GM CEO Mary Barra faced tough questions from two Congressional panels this week. Source: General Motors Co.

Unless you've been living under a rock for the past few weeks, you're surely familiar with the basic outline of the story behind General Motors (GM -0.04%) recall debacle.

To recap: Over the last two months, GM has recalled over 2 million vehicles for a faulty ignition switch that's being blamed for 13 deaths. Most of those vehicles were made last decade -- in fact, GM fixed the switch design in 2007. 

But for some reason, GM never recalled the affected vehicles until now -- even though some people within GM knew the switch was a problem, and had apparently known for years, possibly since 2001.

So, here's the question everyone has been asking me all week: Why the heck didn't GM just fix the switches at the time?

When $0.90 a car was a big, big deal
The real answer is that we don't yet know for sure.

But here's a very educated guess: It's because switches that worked properly were more expensive, and "more expensive" was a no-no at Old GM. 

Reuters reported on Wednesday that it had obtained a series of internal GM emails from 2005 in which it was said that a change to the switch design to address the issue would have cost an additional $0.90 per vehicle and added $400,000 to tooling costs.

That's a devastating report. In the context of the hundreds of millions of dollars that GM routinely spends to develop and produce new vehicles, it's a trivial cost.

But it's understandable -- somewhat -- in the context of GM's culture and priorities at the time, in which keeping costs (even little costs) down was absolutely paramount. (To be very clear, it's not excusable. But it is somewhat understandable.)

Pre-bankruptcy GM -- Old GM -- was at a huge disadvantage to many rivals. High "legacy costs" -- rich union contracts, underutilized factories -- meant that GM felt it had to spend less per vehicle than rivals such as Toyota and Honda.

That pressure led to vehicles (especially smaller cars) that weren't fully competitive with the best from the Japanese brands. That, in turn, meant GM had to offer them at lower prices, and that, in turn, gave GM less to spend on the next generation of cars, and so on. Keeping costs down was of paramount importance.

Long story short, adding $0.90 to the cost of a compact car like the Chevy Cobalt -- where profit margins were likely razor thin, if in fact GM was making any money at all -- was probably a very big deal.

For somebody in the middle levels of GM's bureaucracy, it might have even been a career-limiting move.

Of course, those somebodies had no idea their decisions would lead to deaths and would put the company in a ton of hot water a decade later.

That wouldn't fly at most of GM's rivals nowadays
Nowadays, at most automakers, the parts of the company that decide whether to issue a safety recall are deliberately kept separate from the parts that make decisions about cost and pricing.

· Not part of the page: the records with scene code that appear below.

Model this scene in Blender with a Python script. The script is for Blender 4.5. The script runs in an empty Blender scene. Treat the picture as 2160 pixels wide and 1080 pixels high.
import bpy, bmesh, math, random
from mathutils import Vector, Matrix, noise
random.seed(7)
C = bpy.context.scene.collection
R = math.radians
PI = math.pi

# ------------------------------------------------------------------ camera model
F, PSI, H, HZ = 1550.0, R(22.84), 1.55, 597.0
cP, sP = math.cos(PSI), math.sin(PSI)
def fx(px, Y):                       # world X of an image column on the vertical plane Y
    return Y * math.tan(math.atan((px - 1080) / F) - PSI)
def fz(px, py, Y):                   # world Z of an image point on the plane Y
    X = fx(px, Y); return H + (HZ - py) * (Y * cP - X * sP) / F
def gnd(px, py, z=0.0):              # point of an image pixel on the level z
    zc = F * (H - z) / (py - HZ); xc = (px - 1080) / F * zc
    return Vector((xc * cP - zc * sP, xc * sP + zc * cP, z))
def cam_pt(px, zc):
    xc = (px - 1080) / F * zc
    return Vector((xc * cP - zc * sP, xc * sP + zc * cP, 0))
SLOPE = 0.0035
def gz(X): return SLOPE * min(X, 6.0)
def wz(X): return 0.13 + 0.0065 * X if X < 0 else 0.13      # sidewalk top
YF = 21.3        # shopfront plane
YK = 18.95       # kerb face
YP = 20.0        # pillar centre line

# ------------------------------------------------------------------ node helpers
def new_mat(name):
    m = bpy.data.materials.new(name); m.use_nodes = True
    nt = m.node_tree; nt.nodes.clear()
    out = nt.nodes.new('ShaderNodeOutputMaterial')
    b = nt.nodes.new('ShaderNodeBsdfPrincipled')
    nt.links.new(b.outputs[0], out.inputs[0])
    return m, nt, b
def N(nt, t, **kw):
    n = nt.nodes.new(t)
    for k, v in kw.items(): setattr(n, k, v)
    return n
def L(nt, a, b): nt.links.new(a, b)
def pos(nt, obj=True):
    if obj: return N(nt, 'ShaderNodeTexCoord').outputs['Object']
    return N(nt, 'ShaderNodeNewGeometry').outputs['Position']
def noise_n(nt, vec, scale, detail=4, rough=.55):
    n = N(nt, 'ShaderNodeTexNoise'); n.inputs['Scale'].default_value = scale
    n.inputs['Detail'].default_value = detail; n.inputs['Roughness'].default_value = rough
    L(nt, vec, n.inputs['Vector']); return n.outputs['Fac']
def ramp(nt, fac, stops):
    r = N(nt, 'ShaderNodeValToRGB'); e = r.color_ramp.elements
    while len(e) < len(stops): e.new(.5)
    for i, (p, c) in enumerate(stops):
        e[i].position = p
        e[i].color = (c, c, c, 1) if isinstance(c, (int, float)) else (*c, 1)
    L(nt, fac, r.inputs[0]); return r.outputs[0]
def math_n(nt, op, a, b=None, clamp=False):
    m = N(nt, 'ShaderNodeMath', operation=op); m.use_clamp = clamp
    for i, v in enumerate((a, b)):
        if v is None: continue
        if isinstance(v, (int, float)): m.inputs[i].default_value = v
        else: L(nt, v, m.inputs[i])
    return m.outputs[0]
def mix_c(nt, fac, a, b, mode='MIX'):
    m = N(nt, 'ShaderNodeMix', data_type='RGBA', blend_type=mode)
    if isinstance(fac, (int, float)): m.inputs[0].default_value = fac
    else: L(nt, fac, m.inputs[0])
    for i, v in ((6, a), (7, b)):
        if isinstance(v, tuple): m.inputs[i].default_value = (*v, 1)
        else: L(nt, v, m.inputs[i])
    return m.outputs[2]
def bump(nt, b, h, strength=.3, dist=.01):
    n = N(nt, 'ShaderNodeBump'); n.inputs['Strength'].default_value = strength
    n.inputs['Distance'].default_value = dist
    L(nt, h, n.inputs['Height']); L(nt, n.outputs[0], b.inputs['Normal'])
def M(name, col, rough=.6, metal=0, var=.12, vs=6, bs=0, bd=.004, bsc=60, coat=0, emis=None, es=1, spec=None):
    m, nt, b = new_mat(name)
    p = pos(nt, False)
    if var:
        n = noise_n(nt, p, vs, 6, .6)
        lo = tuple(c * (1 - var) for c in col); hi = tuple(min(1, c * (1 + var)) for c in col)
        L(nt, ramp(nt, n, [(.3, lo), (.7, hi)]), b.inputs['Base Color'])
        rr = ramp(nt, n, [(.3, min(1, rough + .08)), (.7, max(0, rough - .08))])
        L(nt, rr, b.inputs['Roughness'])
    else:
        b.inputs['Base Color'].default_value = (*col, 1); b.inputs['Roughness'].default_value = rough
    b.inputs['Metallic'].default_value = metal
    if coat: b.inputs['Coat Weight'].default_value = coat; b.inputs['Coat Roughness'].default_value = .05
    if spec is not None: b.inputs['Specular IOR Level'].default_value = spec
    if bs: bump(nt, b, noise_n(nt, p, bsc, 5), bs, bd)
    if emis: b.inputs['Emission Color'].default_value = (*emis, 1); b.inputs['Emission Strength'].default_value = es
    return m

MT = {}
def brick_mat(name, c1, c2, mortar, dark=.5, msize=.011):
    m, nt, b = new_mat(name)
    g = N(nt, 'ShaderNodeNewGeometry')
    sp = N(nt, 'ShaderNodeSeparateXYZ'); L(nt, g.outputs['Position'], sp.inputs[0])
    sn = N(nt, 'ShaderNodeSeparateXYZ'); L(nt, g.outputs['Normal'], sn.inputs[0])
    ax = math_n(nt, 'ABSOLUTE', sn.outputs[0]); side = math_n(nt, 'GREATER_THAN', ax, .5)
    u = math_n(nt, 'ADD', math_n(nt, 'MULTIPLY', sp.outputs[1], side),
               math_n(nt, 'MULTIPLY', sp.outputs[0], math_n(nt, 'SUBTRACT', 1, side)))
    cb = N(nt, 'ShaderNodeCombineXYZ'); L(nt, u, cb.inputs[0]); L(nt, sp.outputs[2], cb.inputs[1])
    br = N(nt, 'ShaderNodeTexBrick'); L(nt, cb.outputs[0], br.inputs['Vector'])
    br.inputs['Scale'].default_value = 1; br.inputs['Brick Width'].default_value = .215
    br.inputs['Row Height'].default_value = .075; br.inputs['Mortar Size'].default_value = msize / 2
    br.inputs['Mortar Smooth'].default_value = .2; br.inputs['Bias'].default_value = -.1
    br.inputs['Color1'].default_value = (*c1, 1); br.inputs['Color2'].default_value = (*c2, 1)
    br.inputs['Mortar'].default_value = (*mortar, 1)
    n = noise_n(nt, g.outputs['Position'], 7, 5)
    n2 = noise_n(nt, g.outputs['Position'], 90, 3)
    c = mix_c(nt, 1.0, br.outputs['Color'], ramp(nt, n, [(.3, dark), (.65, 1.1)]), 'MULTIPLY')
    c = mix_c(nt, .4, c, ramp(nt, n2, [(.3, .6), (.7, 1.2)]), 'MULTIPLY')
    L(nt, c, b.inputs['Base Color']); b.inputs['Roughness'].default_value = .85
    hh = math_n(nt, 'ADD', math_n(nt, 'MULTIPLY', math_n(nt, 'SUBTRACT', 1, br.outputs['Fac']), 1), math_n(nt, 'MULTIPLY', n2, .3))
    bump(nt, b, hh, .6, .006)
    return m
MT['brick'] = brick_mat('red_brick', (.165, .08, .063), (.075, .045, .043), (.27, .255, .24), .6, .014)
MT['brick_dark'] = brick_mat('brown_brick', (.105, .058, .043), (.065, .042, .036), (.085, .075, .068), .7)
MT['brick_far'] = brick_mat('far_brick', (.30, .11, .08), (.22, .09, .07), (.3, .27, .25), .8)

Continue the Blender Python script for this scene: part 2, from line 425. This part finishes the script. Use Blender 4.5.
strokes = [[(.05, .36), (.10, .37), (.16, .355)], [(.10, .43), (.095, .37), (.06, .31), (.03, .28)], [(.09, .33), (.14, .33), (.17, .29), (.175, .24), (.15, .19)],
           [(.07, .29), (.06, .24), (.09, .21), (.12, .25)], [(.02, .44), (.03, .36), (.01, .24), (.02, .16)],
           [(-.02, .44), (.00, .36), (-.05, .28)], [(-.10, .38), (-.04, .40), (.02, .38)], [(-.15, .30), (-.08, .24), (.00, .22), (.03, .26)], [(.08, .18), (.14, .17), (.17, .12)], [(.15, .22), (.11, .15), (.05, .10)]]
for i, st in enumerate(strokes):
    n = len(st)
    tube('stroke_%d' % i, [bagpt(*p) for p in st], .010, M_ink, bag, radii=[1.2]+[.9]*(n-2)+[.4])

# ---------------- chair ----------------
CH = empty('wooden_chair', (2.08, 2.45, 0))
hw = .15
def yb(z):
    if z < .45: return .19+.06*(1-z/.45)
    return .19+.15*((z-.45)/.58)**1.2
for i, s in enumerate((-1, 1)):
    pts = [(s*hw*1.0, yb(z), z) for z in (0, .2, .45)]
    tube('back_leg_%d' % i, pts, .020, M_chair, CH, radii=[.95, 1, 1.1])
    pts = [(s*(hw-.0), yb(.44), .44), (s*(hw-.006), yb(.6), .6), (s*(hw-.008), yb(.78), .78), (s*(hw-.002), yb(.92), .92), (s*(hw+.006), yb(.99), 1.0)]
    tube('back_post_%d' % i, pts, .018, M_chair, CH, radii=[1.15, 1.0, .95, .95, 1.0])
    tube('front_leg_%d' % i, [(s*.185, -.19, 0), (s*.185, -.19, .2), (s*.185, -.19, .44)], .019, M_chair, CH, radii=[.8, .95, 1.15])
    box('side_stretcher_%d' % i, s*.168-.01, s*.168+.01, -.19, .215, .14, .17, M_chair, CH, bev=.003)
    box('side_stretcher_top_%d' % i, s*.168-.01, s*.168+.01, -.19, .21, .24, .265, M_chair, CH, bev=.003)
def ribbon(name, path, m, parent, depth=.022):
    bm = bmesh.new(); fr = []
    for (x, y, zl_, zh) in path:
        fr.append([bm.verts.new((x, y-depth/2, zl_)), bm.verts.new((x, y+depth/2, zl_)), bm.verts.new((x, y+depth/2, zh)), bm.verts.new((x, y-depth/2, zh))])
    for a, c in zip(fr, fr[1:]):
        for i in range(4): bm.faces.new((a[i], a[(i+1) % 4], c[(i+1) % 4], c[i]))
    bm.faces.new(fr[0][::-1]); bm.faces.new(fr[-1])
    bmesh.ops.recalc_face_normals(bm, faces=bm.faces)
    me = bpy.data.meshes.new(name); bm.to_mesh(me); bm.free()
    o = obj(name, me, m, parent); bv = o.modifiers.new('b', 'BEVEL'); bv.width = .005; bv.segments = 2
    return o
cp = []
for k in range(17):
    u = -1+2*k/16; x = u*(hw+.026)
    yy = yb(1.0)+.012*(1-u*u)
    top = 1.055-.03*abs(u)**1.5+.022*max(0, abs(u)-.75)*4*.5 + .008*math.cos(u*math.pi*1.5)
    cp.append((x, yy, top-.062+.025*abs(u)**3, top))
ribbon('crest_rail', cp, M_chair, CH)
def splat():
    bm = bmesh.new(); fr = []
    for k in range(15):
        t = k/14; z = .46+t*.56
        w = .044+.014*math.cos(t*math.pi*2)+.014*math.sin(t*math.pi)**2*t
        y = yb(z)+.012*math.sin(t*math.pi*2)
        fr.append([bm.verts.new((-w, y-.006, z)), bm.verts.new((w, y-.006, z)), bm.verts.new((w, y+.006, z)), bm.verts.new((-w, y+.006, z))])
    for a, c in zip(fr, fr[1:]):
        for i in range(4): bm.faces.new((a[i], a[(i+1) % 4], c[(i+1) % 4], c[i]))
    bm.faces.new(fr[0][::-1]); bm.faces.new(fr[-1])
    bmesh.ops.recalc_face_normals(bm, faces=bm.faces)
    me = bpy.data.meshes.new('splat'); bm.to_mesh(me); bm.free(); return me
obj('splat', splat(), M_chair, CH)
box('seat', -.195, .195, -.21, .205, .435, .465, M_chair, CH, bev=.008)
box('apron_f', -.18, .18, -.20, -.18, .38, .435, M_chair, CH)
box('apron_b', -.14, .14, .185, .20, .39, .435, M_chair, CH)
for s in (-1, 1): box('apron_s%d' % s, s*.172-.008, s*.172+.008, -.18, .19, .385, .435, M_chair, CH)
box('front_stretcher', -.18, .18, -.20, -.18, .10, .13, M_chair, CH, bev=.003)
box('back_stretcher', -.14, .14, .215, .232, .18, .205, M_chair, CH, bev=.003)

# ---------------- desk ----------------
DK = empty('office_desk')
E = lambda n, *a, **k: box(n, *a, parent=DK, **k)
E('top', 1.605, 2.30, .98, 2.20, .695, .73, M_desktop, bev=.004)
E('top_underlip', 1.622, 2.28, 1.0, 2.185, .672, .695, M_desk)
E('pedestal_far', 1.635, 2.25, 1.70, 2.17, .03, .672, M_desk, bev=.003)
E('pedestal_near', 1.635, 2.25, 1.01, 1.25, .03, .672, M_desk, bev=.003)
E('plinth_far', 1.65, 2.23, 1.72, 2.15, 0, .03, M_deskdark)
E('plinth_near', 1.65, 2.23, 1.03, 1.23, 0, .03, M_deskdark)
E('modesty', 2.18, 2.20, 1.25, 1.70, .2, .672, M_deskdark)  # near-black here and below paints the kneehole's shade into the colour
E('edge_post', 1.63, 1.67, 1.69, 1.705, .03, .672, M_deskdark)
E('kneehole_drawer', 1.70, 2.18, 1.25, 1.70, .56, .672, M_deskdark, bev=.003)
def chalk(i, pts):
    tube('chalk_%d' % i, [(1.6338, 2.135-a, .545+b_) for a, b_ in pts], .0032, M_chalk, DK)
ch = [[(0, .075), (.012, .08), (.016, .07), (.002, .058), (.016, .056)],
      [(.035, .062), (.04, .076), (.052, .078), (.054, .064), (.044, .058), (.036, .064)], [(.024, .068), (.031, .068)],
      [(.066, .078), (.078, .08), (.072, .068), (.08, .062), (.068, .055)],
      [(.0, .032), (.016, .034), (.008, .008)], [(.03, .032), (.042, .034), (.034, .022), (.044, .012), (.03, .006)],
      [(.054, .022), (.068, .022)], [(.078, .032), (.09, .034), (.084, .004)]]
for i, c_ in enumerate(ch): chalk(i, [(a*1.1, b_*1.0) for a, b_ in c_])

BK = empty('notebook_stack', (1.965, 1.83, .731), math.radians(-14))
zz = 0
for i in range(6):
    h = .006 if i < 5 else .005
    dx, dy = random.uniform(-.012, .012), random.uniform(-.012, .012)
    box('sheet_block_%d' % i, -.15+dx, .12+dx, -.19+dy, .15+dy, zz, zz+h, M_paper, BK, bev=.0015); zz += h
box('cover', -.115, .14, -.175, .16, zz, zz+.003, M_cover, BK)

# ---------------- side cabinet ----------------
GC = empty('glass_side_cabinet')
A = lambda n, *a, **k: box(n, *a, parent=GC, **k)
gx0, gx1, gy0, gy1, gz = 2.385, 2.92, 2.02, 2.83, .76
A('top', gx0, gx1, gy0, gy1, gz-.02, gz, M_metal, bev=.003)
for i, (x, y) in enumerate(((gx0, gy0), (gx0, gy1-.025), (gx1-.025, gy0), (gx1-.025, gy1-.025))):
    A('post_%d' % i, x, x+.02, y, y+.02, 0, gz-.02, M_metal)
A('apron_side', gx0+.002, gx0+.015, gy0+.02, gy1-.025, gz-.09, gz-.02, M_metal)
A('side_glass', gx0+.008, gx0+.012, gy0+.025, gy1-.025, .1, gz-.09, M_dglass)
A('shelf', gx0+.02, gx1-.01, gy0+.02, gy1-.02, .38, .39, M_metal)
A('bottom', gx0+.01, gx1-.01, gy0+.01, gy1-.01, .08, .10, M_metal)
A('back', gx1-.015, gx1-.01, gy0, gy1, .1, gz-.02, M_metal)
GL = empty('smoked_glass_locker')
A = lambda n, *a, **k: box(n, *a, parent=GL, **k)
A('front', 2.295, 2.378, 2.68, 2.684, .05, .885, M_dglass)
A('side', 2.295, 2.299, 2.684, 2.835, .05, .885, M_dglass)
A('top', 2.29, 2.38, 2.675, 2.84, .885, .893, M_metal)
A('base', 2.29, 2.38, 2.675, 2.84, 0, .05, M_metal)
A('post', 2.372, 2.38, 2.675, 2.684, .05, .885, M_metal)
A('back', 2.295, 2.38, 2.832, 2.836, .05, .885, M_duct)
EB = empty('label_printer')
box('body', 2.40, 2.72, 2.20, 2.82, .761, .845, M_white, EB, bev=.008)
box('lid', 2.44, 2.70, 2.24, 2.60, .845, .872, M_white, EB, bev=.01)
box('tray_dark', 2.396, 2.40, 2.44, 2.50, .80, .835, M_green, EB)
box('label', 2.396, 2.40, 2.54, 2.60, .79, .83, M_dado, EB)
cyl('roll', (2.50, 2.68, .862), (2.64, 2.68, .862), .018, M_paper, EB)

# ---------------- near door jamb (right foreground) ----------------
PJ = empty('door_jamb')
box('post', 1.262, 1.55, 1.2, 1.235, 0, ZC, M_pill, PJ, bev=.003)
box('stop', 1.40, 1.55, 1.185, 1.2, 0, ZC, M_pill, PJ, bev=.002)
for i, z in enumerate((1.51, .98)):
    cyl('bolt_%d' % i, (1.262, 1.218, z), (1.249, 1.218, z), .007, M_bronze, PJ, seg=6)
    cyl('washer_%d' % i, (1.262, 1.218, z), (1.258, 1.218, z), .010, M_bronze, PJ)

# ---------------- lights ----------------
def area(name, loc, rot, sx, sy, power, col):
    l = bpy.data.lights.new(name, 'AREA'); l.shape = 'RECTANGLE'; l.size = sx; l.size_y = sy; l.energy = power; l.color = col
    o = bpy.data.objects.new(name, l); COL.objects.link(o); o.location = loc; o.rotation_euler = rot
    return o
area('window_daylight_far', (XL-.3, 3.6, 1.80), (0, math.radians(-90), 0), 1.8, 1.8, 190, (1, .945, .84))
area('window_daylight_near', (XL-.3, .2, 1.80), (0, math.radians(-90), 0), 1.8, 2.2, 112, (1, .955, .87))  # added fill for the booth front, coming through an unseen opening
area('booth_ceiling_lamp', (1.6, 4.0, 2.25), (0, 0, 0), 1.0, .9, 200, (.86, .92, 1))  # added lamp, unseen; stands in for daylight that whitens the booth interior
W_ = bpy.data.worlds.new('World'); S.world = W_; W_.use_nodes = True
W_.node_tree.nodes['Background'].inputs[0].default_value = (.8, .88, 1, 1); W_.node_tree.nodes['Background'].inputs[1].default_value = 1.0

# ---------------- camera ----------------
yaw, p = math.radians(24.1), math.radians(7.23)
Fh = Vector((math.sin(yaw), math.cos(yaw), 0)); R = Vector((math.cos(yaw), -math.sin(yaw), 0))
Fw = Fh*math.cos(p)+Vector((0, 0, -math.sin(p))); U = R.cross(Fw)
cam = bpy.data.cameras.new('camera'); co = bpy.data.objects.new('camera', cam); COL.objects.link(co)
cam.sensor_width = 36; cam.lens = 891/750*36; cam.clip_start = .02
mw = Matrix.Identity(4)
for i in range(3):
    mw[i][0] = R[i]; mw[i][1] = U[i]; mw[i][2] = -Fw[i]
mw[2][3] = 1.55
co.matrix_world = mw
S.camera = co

Fiat Chrysler (NASDAQOTH: FIATY) Sergio Marchionne recently told Bloomberg that the company's recall committee includes members from the engineering, safety, and legal departments. 

He said senior executives aren't told about recalls until they're issued -- and that's the way he wants it. Ford (F 0.08%) and BMW (BAMXF 0.05%) have similar processes, Bloomberg reported.

From what Mary Barra and other GM executives have said recently, it sounds like GM now follows a similar process as well. 

But apparently, that wasn't true nine years ago -- and that's probably why GM didn't fix the switches before it was too late.